§ **WHAT IS NEEDED**: Output the material below in its entirety, exactly as given.

§ **DATA EXCERPT**:
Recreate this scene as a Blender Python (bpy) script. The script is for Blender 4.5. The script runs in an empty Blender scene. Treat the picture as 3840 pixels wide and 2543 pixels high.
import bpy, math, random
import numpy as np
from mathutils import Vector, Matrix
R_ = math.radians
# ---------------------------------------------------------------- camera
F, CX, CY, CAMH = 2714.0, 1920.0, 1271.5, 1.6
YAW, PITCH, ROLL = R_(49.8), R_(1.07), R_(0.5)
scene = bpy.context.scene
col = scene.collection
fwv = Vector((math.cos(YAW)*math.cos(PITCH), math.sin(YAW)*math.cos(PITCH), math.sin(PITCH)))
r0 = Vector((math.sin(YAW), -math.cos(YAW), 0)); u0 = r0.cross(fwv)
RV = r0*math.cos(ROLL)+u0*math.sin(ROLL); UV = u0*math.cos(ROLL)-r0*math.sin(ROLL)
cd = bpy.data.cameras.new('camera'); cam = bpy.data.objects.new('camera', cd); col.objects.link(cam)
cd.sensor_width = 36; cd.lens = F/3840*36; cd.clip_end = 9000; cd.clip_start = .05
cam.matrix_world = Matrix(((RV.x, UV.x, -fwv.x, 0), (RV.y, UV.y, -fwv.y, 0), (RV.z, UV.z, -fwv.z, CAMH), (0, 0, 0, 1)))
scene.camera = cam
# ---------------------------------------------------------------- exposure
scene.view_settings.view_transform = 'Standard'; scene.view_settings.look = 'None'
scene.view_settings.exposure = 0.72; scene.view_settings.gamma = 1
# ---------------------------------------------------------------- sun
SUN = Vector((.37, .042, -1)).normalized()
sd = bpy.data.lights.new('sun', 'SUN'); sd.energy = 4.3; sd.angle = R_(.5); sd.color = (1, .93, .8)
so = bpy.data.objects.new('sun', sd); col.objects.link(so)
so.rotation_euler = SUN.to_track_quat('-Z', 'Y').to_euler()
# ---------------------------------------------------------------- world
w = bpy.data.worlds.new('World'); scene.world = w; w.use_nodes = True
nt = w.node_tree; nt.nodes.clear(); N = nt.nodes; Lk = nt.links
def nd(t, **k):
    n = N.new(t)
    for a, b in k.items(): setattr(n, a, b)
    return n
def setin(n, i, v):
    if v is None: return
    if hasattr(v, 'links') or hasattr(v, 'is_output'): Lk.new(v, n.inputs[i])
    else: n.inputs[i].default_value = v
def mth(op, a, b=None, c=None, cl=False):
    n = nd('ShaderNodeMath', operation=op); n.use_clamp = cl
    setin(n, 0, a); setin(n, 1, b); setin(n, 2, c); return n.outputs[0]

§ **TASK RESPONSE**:
Recreate this scene as a Blender Python (bpy) script. The script is for Blender 4.5. The script runs in an empty Blender scene. Treat the picture as 3840 pixels wide and 2543 pixels high.
import bpy, math, random
import numpy as np
from mathutils import Vector, Matrix
R_ = math.radians
# ---------------------------------------------------------------- camera
F, CX, CY, CAMH = 2714.0, 1920.0, 1271.5, 1.6
YAW, PITCH, ROLL = R_(49.8), R_(1.07), R_(0.5)
scene = bpy.context.scene
col = scene.collection
fwv = Vector((math.cos(YAW)*math.cos(PITCH), math.sin(YAW)*math.cos(PITCH), math.sin(PITCH)))
r0 = Vector((math.sin(YAW), -math.cos(YAW), 0)); u0 = r0.cross(fwv)
RV = r0*math.cos(ROLL)+u0*math.sin(ROLL); UV = u0*math.cos(ROLL)-r0*math.sin(ROLL)
cd = bpy.data.cameras.new('camera'); cam = bpy.data.objects.new('camera', cd); col.objects.link(cam)
cd.sensor_width = 36; cd.lens = F/3840*36; cd.clip_end = 9000; cd.clip_start = .05
cam.matrix_world = Matrix(((RV.x, UV.x, -fwv.x, 0), (RV.y, UV.y, -fwv.y, 0), (RV.z, UV.z, -fwv.z, CAMH), (0, 0, 0, 1)))
scene.camera = cam
# ---------------------------------------------------------------- exposure
scene.view_settings.view_transform = 'Standard'; scene.view_settings.look = 'None'
scene.view_settings.exposure = 0.72; scene.view_settings.gamma = 1
# ---------------------------------------------------------------- sun
SUN = Vector((.37, .042, -1)).normalized()
sd = bpy.data.lights.new('sun', 'SUN'); sd.energy = 4.3; sd.angle = R_(.5); sd.color = (1, .93, .8)
so = bpy.data.objects.new('sun', sd); col.objects.link(so)
so.rotation_euler = SUN.to_track_quat('-Z', 'Y').to_euler()
# ---------------------------------------------------------------- world
w = bpy.data.worlds.new('World'); scene.world = w; w.use_nodes = True
nt = w.node_tree; nt.nodes.clear(); N = nt.nodes; Lk = nt.links
def nd(t, **k):
    n = N.new(t)
    for a, b in k.items(): setattr(n, a, b)
    return n
def setin(n, i, v):
    if v is None: return
    if hasattr(v, 'links') or hasattr(v, 'is_output'): Lk.new(v, n.inputs[i])
    else: n.inputs[i].default_value = v
def mth(op, a, b=None, c=None, cl=False):
    n = nd('ShaderNodeMath', operation=op); n.use_clamp = cl
    setin(n, 0, a); setin(n, 1, b); setin(n, 2, c); return n.outputs[0]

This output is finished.